Which lines below fall between the one containing "0.02, 0.2, 160)" and the one containing "MT[k] = mat('ink_' + k, c, 0.5, 0.3)"? Repeat them exactly, counting both of those lines, and add nothing else.

◆ **Supplied data**:
────────────────────────────────────────
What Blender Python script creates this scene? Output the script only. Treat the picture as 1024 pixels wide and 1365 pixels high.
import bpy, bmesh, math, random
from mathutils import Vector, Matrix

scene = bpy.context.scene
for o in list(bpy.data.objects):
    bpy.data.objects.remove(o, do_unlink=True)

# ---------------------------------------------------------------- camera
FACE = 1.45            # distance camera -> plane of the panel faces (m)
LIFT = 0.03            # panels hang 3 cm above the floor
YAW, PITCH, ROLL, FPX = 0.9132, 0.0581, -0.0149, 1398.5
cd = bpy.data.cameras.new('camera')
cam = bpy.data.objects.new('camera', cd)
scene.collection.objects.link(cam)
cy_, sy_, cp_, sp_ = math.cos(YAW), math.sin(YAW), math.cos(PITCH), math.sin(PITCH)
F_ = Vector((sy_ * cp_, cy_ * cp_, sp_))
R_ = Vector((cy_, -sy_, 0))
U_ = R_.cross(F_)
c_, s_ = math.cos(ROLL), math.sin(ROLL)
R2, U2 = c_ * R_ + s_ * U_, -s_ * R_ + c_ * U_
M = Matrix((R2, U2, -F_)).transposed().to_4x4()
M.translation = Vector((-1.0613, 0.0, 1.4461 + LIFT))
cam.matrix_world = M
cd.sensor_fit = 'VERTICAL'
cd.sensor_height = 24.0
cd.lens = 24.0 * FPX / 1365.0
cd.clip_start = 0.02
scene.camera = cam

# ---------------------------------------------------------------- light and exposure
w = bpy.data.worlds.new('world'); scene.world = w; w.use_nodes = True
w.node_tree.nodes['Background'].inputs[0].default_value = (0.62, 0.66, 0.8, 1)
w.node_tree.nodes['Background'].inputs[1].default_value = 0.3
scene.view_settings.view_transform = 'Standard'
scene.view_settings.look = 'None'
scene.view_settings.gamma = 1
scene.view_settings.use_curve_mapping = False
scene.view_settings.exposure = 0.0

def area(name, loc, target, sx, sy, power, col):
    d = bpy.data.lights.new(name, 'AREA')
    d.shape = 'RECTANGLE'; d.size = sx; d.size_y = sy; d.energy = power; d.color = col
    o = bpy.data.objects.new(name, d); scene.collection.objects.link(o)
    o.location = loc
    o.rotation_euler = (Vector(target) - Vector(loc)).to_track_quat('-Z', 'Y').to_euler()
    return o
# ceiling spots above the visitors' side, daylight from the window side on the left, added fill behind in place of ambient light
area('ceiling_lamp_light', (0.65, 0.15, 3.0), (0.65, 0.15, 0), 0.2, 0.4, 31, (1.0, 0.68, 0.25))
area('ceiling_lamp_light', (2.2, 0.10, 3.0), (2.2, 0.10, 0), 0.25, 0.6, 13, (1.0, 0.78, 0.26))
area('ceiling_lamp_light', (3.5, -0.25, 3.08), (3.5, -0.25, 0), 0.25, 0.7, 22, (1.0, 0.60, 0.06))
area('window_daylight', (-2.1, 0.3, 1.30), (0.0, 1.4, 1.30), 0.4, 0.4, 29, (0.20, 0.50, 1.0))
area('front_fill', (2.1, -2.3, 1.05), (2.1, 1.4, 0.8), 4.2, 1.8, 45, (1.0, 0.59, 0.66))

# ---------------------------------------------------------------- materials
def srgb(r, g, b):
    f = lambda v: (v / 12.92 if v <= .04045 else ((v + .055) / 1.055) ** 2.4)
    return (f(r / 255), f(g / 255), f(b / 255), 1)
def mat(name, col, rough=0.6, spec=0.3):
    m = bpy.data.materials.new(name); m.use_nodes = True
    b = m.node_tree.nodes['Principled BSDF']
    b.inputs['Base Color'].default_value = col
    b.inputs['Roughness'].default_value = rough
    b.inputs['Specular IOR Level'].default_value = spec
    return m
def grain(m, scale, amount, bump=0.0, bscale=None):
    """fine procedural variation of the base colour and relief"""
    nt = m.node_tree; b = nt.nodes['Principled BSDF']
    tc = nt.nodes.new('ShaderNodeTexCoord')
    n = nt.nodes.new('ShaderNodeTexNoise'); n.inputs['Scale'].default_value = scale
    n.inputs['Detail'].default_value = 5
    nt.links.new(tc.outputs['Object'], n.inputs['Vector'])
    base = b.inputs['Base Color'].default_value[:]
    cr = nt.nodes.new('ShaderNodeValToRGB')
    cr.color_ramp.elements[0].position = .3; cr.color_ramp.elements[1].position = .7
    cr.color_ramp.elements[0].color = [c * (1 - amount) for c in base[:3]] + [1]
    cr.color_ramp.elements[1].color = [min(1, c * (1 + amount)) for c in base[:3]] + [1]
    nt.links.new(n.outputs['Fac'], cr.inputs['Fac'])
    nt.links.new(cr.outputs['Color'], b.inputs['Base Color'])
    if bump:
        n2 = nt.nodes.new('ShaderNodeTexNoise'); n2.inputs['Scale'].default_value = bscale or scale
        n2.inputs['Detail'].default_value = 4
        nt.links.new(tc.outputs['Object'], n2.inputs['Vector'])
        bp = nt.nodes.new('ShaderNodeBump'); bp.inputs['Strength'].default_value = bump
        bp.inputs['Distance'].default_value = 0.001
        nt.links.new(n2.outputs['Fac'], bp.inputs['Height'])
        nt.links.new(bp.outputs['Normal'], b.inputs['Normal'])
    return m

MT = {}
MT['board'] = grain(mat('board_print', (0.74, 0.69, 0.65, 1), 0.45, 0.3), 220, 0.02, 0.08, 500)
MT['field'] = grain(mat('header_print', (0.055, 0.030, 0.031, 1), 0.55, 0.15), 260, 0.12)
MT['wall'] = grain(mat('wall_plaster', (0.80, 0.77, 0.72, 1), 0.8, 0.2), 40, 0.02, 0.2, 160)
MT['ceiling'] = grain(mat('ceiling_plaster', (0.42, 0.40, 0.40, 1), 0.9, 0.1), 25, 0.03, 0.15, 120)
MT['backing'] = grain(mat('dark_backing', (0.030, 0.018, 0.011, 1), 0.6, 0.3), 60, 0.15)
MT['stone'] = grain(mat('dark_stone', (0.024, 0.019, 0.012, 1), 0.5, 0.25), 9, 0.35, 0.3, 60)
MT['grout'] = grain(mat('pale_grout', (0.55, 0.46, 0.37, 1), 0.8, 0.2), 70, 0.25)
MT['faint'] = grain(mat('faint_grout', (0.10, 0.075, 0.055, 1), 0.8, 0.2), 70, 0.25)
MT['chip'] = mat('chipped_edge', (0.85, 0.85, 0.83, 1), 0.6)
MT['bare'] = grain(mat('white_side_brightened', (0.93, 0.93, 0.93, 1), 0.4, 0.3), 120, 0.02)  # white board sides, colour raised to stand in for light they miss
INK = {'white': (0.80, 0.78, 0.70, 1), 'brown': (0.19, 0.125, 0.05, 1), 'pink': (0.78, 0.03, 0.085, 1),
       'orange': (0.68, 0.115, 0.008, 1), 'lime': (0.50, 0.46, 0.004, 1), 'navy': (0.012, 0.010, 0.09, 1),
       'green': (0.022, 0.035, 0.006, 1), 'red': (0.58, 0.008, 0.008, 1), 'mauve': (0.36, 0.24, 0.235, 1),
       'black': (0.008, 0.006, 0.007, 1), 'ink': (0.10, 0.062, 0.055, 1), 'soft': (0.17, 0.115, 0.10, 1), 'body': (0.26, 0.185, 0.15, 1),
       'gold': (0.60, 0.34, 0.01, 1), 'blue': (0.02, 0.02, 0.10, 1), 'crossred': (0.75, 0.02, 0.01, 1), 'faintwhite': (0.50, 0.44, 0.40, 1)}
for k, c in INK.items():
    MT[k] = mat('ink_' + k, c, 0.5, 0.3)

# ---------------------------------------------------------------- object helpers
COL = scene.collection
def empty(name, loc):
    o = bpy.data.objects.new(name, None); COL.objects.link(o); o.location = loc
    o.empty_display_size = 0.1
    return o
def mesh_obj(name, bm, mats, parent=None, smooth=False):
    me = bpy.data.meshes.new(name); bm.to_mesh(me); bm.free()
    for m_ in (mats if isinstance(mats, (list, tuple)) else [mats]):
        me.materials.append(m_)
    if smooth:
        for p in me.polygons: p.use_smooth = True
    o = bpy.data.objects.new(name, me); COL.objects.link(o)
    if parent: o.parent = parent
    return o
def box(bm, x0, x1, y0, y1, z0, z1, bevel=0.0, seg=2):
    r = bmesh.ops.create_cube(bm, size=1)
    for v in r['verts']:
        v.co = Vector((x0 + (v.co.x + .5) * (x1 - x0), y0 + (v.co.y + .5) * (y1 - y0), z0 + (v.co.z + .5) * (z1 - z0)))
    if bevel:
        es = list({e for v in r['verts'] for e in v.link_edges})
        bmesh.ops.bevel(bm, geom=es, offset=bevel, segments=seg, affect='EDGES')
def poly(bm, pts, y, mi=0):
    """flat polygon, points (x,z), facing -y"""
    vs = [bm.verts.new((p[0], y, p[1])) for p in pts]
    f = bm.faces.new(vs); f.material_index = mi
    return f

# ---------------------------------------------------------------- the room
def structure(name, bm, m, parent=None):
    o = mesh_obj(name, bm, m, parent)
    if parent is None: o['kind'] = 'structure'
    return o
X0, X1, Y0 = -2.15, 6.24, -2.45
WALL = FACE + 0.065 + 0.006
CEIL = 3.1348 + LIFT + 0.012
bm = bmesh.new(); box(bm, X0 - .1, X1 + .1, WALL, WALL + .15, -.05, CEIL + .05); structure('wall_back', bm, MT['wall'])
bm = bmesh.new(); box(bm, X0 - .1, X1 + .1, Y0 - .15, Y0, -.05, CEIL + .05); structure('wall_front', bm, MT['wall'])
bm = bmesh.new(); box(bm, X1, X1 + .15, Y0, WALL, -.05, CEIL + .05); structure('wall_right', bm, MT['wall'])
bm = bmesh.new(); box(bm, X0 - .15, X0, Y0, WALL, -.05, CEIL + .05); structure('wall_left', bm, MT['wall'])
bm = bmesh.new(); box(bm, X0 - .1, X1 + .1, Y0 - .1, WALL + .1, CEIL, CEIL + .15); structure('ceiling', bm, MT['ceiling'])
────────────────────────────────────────
◆ **Task result**:
MT['wall'] = grain(mat('wall_plaster', (0.80, 0.77, 0.72, 1), 0.8, 0.2), 40, 0.02, 0.2, 160)
MT['ceiling'] = grain(mat('ceiling_plaster', (0.42, 0.40, 0.40, 1), 0.9, 0.1), 25, 0.03, 0.15, 120)
MT['backing'] = grain(mat('dark_backing', (0.030, 0.018, 0.011, 1), 0.6, 0.3), 60, 0.15)
MT['stone'] = grain(mat('dark_stone', (0.024, 0.019, 0.012, 1), 0.5, 0.25), 9, 0.35, 0.3, 60)
MT['grout'] = grain(mat('pale_grout', (0.55, 0.46, 0.37, 1), 0.8, 0.2), 70, 0.25)
MT['faint'] = grain(mat('faint_grout', (0.10, 0.075, 0.055, 1), 0.8, 0.2), 70, 0.25)
MT['chip'] = mat('chipped_edge', (0.85, 0.85, 0.83, 1), 0.6)
MT['bare'] = grain(mat('white_side_brightened', (0.93, 0.93, 0.93, 1), 0.4, 0.3), 120, 0.02)  # white board sides, colour raised to stand in for light they miss
INK = {'white': (0.80, 0.78, 0.70, 1), 'brown': (0.19, 0.125, 0.05, 1), 'pink': (0.78, 0.03, 0.085, 1),
       'orange': (0.68, 0.115, 0.008, 1), 'lime': (0.50, 0.46, 0.004, 1), 'navy': (0.012, 0.010, 0.09, 1),
       'green': (0.022, 0.035, 0.006, 1), 'red': (0.58, 0.008, 0.008, 1), 'mauve': (0.36, 0.24, 0.235, 1),
       'black': (0.008, 0.006, 0.007, 1), 'ink': (0.10, 0.062, 0.055, 1), 'soft': (0.17, 0.115, 0.10, 1), 'body': (0.26, 0.185, 0.15, 1),
       'gold': (0.60, 0.34, 0.01, 1), 'blue': (0.02, 0.02, 0.10, 1), 'crossred': (0.75, 0.02, 0.01, 1), 'faintwhite': (0.50, 0.44, 0.40, 1)}
for k, c in INK.items():
    MT[k] = mat('ink_' + k, c, 0.5, 0.3)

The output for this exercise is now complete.